EXERCISE PROMPT: Begin at the first line and end at the line containing "from mathutils import Vector, Matrix, noise". Extract exactly those lines.

++++ DATASET CONTENT

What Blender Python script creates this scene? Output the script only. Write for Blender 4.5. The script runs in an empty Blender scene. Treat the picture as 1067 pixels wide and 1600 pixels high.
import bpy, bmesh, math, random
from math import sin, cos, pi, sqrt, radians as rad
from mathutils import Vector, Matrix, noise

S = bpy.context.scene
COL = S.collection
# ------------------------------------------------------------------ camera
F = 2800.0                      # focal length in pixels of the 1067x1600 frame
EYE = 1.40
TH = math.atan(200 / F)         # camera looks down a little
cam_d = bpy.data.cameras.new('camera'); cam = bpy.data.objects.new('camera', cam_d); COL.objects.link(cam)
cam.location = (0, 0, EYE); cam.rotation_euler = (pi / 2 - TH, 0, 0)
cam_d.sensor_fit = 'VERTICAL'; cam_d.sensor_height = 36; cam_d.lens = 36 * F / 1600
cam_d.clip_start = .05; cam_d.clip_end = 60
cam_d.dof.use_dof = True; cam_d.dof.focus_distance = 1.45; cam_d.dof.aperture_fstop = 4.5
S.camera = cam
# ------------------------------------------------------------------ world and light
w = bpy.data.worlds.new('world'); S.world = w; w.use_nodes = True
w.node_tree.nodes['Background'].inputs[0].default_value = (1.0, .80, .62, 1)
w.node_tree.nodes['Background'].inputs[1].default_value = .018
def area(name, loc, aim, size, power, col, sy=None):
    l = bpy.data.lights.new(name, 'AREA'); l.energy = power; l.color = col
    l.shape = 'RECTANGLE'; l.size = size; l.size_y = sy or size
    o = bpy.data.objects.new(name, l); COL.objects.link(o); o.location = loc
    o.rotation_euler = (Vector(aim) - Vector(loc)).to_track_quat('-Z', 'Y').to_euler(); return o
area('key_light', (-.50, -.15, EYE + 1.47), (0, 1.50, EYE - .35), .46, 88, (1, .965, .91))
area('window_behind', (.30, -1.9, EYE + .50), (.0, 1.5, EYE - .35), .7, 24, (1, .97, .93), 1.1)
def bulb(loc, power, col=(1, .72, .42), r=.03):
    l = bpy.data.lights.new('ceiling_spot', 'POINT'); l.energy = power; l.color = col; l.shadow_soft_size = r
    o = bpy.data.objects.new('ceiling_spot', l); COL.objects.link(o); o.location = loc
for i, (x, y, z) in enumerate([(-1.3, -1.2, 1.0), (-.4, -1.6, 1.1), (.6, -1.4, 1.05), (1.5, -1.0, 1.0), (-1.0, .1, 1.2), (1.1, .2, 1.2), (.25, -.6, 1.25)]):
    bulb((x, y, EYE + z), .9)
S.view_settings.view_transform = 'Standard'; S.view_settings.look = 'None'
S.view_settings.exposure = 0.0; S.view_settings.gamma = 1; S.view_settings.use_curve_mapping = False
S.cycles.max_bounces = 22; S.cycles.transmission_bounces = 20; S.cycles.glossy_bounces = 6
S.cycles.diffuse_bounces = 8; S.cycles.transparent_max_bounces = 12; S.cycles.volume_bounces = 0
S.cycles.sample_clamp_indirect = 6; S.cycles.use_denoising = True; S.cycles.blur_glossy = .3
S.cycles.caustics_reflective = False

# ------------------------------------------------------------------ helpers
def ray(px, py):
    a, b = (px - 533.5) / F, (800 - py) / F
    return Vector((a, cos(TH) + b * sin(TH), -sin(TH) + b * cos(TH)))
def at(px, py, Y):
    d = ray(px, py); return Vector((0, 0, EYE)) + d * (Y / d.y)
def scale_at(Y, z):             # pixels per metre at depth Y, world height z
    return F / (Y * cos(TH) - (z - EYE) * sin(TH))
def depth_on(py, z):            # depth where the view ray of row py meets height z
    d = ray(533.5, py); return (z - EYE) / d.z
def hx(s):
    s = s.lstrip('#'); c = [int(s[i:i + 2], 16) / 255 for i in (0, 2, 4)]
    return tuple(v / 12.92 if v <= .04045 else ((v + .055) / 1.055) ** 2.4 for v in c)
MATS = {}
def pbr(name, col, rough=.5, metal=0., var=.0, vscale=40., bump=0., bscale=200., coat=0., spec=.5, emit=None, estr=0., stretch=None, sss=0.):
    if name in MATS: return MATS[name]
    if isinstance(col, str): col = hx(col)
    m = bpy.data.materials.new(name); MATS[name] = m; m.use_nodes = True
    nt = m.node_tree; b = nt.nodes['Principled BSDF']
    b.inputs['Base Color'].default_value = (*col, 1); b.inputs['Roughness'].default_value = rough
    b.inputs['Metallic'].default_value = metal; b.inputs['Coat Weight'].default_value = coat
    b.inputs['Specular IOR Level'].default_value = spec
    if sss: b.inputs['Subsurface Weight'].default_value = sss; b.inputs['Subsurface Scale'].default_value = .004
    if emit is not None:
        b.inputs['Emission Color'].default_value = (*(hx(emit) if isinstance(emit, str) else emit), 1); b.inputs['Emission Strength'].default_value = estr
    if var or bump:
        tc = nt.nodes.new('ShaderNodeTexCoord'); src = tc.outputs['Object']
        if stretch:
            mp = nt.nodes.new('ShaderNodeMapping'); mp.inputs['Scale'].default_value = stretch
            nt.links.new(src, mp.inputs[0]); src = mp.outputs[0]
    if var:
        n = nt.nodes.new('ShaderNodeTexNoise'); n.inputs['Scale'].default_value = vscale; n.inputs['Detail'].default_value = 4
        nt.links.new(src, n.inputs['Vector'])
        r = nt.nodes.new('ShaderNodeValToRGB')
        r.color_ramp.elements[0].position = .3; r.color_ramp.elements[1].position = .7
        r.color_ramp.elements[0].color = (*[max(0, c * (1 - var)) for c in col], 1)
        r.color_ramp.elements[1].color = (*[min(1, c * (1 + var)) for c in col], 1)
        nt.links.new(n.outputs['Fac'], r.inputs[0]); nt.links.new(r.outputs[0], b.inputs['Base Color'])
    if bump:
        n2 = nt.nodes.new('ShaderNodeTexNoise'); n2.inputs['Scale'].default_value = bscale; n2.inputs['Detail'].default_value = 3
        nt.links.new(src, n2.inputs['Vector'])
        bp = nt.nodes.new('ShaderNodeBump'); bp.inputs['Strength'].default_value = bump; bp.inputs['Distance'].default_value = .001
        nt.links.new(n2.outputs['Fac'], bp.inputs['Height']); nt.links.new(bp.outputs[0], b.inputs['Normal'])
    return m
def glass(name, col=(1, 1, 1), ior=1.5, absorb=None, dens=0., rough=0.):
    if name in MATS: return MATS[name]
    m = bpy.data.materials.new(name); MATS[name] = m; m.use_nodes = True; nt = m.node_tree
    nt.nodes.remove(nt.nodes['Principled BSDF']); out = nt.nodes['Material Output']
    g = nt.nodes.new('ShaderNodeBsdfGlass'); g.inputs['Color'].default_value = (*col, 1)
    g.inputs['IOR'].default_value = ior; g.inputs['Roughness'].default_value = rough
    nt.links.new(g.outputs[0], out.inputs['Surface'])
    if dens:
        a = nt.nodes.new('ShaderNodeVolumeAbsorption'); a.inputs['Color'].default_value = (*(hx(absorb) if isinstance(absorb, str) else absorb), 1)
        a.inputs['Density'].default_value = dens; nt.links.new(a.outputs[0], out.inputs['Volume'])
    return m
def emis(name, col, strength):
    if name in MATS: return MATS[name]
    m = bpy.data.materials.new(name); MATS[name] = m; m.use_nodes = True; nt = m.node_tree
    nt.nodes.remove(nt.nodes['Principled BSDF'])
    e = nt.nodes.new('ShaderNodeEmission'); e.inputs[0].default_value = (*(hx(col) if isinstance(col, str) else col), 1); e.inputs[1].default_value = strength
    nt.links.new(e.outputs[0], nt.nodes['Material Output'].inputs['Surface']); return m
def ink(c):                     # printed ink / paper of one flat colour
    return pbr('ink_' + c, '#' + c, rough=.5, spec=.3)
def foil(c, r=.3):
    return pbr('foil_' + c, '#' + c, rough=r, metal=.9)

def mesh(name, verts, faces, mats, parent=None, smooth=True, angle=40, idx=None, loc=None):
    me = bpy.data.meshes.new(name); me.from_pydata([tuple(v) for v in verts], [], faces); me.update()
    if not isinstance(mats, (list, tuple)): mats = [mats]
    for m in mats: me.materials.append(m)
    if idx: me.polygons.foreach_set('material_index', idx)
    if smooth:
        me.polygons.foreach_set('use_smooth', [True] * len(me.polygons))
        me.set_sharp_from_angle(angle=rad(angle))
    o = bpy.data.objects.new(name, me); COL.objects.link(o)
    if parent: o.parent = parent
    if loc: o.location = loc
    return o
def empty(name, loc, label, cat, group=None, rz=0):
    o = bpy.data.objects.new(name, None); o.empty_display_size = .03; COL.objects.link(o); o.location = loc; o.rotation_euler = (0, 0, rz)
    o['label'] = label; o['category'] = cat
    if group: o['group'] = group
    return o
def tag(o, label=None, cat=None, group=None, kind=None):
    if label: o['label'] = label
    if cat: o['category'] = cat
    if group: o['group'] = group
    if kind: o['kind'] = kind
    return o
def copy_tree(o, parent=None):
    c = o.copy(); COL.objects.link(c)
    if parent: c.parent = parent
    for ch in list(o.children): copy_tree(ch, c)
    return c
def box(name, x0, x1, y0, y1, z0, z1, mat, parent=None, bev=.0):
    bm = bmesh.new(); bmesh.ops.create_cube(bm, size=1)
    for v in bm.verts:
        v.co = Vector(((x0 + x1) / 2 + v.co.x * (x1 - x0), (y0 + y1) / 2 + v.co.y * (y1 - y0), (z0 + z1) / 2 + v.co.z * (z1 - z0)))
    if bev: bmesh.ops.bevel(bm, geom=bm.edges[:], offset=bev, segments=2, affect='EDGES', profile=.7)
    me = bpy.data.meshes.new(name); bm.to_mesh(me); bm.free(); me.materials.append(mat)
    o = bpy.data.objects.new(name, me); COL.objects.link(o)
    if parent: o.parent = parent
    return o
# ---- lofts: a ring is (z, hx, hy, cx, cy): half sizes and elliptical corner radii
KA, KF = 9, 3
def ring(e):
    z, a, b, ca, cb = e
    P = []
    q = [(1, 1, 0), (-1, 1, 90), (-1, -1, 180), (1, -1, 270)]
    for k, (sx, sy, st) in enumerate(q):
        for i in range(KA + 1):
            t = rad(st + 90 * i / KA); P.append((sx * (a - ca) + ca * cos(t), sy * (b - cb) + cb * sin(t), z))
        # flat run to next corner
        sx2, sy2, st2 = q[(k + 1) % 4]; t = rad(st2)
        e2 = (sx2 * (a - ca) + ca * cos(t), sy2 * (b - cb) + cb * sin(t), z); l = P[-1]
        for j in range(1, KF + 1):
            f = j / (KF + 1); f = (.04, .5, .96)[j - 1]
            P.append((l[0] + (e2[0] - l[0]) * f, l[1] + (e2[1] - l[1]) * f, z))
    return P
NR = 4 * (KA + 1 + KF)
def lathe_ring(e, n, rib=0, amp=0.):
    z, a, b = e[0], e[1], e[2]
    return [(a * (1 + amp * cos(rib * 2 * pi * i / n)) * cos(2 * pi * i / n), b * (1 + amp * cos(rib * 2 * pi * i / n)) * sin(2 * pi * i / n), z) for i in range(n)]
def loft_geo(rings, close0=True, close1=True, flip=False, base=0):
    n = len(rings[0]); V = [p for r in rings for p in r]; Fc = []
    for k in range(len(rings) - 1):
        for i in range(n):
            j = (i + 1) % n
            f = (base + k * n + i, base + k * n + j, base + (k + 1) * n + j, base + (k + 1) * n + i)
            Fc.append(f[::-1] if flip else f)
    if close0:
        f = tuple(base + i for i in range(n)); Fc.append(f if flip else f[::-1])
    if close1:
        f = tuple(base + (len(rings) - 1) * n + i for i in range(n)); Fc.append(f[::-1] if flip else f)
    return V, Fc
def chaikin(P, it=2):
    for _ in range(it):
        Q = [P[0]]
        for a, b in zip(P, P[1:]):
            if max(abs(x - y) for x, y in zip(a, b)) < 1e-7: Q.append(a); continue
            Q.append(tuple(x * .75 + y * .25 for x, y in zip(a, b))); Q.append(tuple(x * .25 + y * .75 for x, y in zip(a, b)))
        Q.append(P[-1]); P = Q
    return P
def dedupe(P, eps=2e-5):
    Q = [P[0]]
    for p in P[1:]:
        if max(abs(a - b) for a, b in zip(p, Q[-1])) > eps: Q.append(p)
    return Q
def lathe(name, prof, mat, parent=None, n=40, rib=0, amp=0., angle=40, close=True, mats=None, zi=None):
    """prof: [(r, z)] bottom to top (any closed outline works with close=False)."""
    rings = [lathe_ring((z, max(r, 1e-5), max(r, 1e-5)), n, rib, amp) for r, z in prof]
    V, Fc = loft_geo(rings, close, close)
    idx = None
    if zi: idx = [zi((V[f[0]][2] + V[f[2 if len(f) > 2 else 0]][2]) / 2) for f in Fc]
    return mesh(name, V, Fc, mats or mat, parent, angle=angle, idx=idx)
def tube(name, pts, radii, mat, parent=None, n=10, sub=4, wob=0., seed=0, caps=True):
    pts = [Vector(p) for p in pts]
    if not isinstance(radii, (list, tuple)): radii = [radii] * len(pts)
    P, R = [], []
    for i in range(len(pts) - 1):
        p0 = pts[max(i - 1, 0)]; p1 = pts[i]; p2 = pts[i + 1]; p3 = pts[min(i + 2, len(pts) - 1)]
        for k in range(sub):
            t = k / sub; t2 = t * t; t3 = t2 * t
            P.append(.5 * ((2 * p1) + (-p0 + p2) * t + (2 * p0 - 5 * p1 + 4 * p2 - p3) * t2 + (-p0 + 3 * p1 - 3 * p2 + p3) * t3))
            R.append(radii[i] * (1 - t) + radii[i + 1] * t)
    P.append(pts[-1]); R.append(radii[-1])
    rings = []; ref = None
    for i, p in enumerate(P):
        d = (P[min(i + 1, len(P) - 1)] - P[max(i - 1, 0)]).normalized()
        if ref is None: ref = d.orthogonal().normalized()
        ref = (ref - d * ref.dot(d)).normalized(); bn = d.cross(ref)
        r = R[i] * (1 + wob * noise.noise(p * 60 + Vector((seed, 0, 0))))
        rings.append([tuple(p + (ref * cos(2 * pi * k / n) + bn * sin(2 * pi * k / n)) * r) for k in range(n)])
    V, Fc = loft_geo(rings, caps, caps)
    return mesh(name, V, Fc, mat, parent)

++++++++

FINAL RESULT:
What Blender Python script creates this scene? Output the script only. Write for Blender 4.5. The script runs in an empty Blender scene. Treat the picture as 1067 pixels wide and 1600 pixels high.
import bpy, bmesh, math, random
from math import sin, cos, pi, sqrt, radians as rad
from mathutils import Vector, Matrix, noise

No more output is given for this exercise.